Having taken the photo, from the first time I reviewed it on my computer, and every time since, I’ve been struck by the presence of the seats in the foreground.
Why are those seats there?
Not to sit and look out the window at the garden or whatever you can see “out there”. Because the window is opaque. You can’t really see through it all.
So why sit there?
To see the light.
To experience the light.
To enjoy the light.
It’s a funny thing but it’s this window, and a couple of other ones I’ve encountered, shift my focus away from what I can see “out there” through the window and replace that with a focus on the quality of light streaming through “into here”.
Does that sound like it isn’t much? Maybe it does, but, you know, I think when we look out of a window to see what’s “out there” then the window itself disappears. It’s a frame, and lens, and as such, it contains, and filters what we are seeing.
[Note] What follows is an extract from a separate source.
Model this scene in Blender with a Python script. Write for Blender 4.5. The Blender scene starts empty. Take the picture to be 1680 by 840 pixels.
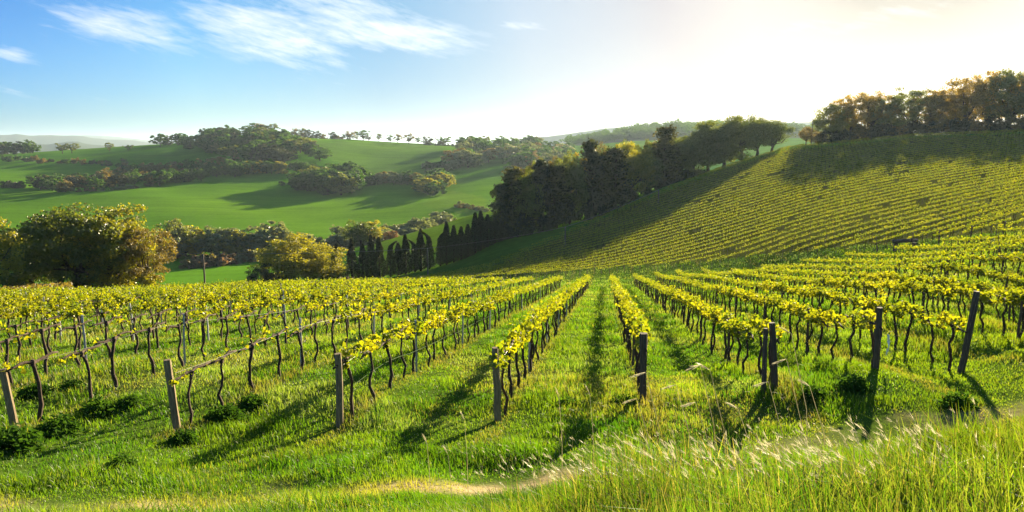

And I think a lot of the time, we are not very aware of the frames and lenses which colour and alter our view of reality. But when we shift the focus to our experience of the light, then something different happens.
Is this the shift between grasping something, (the main way in which we “exploit” the world), and simply experiencing the present moment (the main way we “explore” the world)?
Is this the shift between a utilitarian approach, asking “but what is the window for?” to something more playful, something which has value in its own right, not just to act as a tool to achieving something else?
Huh, suddenly I’m reminded of an essay by C S Lewis about observing a shaft of light in his shed, then moving to be within the light itself, something which he used to think about the difference between observing and experiencing. I wrote about it once…..ah, yes, here it is, if you’d like to read it.
Besides the light I see squares all over the room including the couch cushions and the tiled floor and oh that amazing shutter. Is it a carved shutter that looks like a door. Not sure what it all means to my mind just how I love the interconnectedness of the square shapes.